- Source data
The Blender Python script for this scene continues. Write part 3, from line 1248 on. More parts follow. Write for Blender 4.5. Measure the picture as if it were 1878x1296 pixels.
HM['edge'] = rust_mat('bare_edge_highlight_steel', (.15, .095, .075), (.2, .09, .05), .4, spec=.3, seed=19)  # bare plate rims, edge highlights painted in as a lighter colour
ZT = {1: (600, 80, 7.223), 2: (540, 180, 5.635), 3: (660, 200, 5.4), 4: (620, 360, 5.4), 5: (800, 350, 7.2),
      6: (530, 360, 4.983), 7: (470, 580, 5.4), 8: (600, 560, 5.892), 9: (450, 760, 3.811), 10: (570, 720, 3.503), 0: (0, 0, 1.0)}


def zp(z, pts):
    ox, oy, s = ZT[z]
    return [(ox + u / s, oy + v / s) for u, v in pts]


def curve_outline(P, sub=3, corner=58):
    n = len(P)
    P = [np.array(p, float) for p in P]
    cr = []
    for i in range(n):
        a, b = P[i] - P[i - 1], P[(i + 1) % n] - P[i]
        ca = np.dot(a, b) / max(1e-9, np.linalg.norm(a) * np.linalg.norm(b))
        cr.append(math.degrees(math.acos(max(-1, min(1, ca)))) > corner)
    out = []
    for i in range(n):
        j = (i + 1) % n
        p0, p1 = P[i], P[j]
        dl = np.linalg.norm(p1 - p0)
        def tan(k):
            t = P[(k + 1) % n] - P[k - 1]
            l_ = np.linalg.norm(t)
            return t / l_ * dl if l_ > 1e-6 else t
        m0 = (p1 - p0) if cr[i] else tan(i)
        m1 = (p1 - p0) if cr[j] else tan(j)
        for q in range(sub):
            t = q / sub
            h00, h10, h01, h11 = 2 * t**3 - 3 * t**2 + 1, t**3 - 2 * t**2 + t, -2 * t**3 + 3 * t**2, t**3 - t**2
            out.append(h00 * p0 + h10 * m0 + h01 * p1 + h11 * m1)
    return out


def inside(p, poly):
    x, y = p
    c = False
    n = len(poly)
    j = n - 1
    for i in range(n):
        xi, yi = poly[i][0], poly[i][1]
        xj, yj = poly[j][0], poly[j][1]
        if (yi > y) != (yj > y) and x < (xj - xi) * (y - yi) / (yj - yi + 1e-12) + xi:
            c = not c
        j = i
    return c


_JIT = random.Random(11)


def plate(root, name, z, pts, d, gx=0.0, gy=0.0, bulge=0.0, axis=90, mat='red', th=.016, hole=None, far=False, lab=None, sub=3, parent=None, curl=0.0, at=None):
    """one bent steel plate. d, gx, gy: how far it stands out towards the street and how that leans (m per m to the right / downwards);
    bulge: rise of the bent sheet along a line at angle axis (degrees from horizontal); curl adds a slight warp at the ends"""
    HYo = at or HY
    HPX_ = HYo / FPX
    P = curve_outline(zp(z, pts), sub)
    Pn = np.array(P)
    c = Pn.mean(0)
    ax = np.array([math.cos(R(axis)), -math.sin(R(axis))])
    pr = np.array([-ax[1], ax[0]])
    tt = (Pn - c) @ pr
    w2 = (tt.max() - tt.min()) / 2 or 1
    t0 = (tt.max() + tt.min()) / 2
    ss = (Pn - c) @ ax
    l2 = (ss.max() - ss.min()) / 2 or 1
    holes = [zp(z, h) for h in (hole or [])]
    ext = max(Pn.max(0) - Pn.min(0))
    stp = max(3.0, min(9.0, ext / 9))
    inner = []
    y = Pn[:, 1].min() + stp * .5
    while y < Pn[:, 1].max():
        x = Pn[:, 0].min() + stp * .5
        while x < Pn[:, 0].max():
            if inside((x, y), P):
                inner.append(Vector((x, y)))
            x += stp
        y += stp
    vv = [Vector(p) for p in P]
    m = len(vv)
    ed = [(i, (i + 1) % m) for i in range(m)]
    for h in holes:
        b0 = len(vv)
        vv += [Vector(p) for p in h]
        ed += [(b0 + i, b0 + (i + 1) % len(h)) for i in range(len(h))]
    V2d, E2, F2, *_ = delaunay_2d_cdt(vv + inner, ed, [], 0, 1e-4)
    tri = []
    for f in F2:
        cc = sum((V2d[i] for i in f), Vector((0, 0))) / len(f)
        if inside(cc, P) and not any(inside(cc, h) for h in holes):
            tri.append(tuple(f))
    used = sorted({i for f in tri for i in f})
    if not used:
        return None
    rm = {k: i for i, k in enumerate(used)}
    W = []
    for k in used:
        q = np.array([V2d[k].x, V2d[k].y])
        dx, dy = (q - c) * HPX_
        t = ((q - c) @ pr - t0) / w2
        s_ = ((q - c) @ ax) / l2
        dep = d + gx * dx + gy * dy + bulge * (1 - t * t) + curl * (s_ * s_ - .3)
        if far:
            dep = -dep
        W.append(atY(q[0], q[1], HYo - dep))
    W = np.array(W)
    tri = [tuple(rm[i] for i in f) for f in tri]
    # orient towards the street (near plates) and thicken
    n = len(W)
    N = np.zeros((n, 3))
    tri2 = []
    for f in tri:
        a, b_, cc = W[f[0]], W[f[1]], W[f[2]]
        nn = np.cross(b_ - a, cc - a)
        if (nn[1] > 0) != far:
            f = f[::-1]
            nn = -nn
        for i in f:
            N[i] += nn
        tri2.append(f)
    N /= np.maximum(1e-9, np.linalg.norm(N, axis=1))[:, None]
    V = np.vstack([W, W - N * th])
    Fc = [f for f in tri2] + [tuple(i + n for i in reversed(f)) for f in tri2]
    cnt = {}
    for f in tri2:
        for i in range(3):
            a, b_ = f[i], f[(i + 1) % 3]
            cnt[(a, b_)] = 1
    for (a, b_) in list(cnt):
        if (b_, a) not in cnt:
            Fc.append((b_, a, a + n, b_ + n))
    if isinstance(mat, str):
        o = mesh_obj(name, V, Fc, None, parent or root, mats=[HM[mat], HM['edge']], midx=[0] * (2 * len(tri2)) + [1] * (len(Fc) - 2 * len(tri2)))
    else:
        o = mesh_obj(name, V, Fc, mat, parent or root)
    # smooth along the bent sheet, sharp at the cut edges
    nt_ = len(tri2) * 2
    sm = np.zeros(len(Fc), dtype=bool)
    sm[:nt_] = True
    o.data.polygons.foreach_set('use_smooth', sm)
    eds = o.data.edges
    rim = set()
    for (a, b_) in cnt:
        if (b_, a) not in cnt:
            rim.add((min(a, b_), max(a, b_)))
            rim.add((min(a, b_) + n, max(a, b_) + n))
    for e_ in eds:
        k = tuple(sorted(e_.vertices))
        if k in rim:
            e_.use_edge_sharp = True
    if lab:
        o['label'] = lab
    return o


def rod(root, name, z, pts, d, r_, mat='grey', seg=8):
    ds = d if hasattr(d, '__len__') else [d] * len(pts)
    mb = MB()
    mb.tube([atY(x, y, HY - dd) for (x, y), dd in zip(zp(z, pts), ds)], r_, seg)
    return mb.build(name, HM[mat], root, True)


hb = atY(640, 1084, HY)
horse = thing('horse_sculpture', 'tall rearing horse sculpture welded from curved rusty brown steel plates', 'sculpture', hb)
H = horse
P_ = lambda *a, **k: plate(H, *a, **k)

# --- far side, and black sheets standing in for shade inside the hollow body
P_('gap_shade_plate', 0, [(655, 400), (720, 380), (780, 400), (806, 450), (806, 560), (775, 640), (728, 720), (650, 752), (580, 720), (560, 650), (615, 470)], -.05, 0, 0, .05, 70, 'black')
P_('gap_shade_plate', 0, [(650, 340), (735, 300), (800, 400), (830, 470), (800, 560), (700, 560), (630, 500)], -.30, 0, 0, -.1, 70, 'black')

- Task
Lines from the beginning of the data above through the line containing "return [(ox +" are to be returned exactly, and no others.

- Reply to the exercise
The Blender Python script for this scene continues. Write part 3, from line 1248 on. More parts follow. Write for Blender 4.5. Measure the picture as if it were 1878x1296 pixels.
HM['edge'] = rust_mat('bare_edge_highlight_steel', (.15, .095, .075), (.2, .09, .05), .4, spec=.3, seed=19)  # bare plate rims, edge highlights painted in as a lighter colour
ZT = {1: (600, 80, 7.223), 2: (540, 180, 5.635), 3: (660, 200, 5.4), 4: (620, 360, 5.4), 5: (800, 350, 7.2),
      6: (530, 360, 4.983), 7: (470, 580, 5.4), 8: (600, 560, 5.892), 9: (450, 760, 3.811), 10: (570, 720, 3.503), 0: (0, 0, 1.0)}


def zp(z, pts):
    ox, oy, s = ZT[z]
    return [(ox + u / s, oy + v / s) for u, v in pts]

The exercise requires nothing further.